The Sunday morning after Halloween I woke up to the smell and sound of my midget friend chain smoking and farting in the bed next to me. "How can one tiny person generate so much horrible wind?" I thought, as I pulled the blankets over my face and tried to pretend they were a filter.
My point is, kids, dreams really do come true.
Viking Steve, pillager, Scandinavia
I am Viking Steve! Prince of Valhalla! Guardian of the Planet Earth! Winner of the 2015 Pantene Pro-V Sexiest Hair Contest! Behold!
This Halloween, I took my 4-year-old son trick-or-treating. When the fools at a nearby village denied us our sweet candy, we burned their house to the ground!
Then we went to Viking Wallmart to buy giant bags of Skittles and Sour Patch Kids. When the cashier refused to honor my coupons because they were expired, I said: "I understand, and apologize for the mistake...." Then I sliced his arms off! Hahahahaha!

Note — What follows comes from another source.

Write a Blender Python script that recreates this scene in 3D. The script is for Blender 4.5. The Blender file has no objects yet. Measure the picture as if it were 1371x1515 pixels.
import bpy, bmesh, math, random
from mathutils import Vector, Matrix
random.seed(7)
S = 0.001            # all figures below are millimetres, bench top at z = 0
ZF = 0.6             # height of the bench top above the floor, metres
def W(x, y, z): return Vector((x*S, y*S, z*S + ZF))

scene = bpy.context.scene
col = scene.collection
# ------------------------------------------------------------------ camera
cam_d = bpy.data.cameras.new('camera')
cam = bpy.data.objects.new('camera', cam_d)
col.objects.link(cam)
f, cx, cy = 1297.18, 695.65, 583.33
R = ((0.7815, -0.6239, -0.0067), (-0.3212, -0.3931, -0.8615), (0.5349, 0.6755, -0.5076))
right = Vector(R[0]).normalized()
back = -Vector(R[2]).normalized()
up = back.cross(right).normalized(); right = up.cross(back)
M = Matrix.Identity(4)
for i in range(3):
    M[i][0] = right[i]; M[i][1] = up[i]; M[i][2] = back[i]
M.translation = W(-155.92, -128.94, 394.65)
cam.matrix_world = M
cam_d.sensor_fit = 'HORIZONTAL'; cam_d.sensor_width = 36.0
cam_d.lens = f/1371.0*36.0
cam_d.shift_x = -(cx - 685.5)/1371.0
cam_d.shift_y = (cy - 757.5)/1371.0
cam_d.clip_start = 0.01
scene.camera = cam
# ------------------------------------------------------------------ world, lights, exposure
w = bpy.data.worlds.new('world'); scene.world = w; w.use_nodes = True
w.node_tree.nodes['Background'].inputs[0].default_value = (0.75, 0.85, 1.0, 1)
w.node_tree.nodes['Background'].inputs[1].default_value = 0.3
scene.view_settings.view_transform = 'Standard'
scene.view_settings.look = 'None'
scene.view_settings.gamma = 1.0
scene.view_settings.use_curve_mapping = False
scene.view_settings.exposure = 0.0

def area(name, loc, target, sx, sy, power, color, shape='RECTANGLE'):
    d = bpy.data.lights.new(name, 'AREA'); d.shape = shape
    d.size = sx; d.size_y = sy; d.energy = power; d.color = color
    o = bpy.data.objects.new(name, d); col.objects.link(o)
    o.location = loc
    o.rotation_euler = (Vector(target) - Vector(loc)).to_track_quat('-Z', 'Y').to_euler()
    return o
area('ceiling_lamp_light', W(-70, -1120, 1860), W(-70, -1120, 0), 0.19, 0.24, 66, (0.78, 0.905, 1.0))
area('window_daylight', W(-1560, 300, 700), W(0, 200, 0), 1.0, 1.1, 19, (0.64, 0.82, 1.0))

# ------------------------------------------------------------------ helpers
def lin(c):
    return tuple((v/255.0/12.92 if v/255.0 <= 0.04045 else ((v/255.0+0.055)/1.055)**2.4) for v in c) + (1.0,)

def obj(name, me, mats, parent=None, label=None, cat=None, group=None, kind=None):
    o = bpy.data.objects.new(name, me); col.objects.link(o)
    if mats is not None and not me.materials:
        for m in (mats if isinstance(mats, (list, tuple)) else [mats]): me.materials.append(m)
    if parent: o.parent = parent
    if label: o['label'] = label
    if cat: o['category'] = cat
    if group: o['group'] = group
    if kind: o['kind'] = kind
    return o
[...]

Yoda MTV Raps, spiritual consultant, Dagobah
Throw your hands in the air, hold your claps, it's Yoda MTV Raps! Always thinking about the next jam, the youth of today are, never of the fresh beats rumbling the trunk of your car. Clouded are their minds, weak are their rhymes. Once, a promising young Padawan by the name of Fresh Prince, know him I did. Strong was the Force, but he was just a kid. His thirst for glory, overwhelming it was. Over he went to the dark side, cuz. Became Man in black he did, 'twas silly. Learn from this example of Big Willy! Now excuse me you must, as some slick jams I bust.
Optimus Prime, logistics manager, Cybertron
Work's been getting to me a lot lately. People think it must be glamorous being a film star, but the schedule is gruelling. Sure, the early days of my career were a lot more tame, when I had roles like stand-in rig for Smokey and the Bandit. A lot of downtime on set.

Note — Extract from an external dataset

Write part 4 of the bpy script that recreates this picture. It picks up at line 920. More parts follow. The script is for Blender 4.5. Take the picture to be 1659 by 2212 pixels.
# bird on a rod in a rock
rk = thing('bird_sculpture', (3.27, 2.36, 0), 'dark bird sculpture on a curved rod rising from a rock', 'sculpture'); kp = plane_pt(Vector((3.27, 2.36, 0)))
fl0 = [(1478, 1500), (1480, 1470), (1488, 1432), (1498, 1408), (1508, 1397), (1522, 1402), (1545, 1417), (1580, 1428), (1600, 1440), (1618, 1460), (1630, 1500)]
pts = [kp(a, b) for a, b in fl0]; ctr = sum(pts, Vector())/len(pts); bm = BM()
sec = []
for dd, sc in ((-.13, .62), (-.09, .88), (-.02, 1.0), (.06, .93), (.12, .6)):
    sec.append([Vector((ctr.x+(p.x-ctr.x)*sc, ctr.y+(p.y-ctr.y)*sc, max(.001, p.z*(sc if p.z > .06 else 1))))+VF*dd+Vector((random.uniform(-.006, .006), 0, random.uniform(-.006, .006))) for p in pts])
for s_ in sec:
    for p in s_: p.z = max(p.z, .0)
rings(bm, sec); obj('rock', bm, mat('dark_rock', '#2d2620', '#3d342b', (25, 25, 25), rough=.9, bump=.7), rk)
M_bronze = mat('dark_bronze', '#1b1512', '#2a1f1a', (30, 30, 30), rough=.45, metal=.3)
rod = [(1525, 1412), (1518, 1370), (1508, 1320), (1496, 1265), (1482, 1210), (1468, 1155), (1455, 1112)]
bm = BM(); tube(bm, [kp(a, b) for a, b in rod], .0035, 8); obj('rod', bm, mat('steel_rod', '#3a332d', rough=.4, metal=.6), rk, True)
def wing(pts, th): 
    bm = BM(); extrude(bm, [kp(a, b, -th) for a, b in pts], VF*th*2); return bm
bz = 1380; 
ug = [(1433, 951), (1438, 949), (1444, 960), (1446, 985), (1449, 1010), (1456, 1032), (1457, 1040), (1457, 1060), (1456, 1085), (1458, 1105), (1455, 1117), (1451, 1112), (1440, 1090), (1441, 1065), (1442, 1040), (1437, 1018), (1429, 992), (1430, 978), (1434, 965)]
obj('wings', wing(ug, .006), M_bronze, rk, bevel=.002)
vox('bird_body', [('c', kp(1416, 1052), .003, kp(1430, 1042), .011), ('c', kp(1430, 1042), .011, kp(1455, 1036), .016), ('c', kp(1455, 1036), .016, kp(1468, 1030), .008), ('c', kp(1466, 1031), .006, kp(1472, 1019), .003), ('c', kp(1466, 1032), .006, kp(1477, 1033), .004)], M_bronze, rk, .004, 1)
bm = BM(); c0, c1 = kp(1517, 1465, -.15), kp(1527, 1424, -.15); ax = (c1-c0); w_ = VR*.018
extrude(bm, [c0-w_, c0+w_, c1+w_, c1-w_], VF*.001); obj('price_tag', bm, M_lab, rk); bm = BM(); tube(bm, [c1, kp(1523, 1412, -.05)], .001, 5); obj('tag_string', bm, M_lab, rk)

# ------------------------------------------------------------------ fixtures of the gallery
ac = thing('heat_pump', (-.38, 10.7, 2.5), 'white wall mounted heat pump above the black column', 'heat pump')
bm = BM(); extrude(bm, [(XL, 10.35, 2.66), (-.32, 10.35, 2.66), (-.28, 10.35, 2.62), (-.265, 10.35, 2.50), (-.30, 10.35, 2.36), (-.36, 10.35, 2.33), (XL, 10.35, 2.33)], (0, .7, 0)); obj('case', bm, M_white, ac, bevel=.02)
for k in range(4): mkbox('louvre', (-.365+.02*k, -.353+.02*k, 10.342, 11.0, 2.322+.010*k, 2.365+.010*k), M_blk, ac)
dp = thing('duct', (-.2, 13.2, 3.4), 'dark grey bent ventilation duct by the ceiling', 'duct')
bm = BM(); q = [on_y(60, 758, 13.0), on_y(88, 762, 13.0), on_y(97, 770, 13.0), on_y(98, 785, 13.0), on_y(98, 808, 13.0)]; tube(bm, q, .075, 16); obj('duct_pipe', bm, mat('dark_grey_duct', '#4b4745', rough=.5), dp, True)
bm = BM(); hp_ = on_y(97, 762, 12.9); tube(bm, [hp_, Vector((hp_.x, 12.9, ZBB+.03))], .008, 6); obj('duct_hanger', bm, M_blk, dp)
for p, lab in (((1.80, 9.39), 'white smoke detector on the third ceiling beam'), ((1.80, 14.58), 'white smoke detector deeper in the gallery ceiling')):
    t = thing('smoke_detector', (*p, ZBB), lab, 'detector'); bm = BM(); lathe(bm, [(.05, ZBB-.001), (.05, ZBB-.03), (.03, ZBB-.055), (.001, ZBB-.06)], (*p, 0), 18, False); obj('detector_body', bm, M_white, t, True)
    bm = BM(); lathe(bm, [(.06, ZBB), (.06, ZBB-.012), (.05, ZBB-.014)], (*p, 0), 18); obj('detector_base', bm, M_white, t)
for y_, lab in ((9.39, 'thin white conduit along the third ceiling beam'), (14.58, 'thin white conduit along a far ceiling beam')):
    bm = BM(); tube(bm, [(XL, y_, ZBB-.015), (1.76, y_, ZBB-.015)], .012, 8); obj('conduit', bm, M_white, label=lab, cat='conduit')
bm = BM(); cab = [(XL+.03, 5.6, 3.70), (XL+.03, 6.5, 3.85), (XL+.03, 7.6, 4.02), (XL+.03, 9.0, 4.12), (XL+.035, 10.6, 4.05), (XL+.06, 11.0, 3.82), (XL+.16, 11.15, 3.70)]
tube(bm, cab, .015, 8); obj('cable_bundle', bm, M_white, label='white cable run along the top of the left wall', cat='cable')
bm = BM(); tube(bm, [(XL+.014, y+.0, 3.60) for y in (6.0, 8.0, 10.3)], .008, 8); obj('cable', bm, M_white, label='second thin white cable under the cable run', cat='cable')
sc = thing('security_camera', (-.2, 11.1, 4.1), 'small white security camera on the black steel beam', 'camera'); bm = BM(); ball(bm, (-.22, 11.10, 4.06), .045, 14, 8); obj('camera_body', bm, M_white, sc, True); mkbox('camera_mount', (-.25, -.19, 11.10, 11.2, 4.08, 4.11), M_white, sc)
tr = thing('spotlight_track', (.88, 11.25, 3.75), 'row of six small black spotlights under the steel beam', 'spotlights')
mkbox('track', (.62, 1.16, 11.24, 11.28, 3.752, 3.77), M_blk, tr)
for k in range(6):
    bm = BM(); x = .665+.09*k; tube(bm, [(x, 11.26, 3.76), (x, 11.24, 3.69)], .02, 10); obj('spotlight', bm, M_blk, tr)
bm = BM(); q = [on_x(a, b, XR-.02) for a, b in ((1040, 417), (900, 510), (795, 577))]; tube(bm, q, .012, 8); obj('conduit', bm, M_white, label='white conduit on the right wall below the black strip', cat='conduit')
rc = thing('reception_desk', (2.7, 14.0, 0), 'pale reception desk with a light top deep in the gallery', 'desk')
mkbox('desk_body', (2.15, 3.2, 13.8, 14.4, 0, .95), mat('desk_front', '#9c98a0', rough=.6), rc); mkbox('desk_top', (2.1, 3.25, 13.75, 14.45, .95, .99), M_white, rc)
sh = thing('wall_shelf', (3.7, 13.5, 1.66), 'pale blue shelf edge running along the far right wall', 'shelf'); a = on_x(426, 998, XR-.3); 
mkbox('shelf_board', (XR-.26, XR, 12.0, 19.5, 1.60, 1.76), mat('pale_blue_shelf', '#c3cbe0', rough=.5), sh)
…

I got to work with Burt Reynolds a couple of times. Nice guy, but he had a tendency to ride my clutch. Anyway, far more relaxing than these days. Michael Bay is an exacting director and getting those fast-moving action shots right can take ages. Although I don't see why we have to be precise, with all those incoherent camera moves he loves so much, it's not like anyone can tell what's happening.

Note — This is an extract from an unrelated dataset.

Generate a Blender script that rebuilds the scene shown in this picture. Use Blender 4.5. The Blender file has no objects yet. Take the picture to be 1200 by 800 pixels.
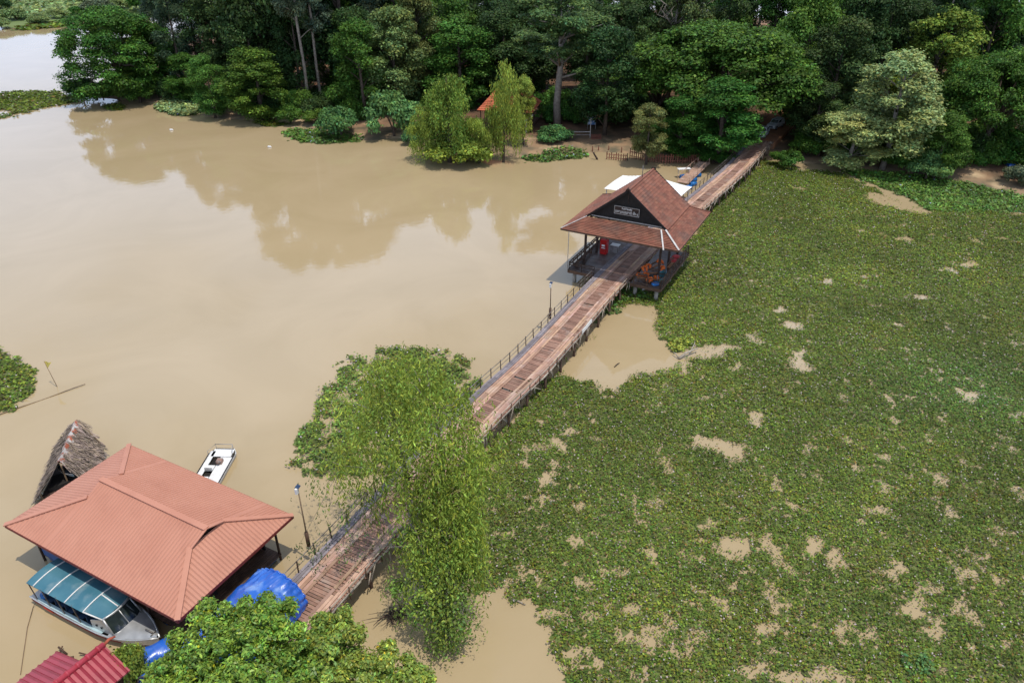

Ric Flair (left), wrestler, the US
Woo! I'm Ric Flair! I love Halloween! And more importantly, Halloween loves me! Let me go on record! I have the style and profile! I want to tell the whole world that pal, tonight, right here, it's Ric Flair! To beat the man, you gotta be a man! And I'm the man! I'm standing here, in all this magnificence, but in about 30 minutes I'm going to be sliding out of all this magnificence and showing some of the ladies here a wild time. Ric Flair! I am Ric Flair! Believe it!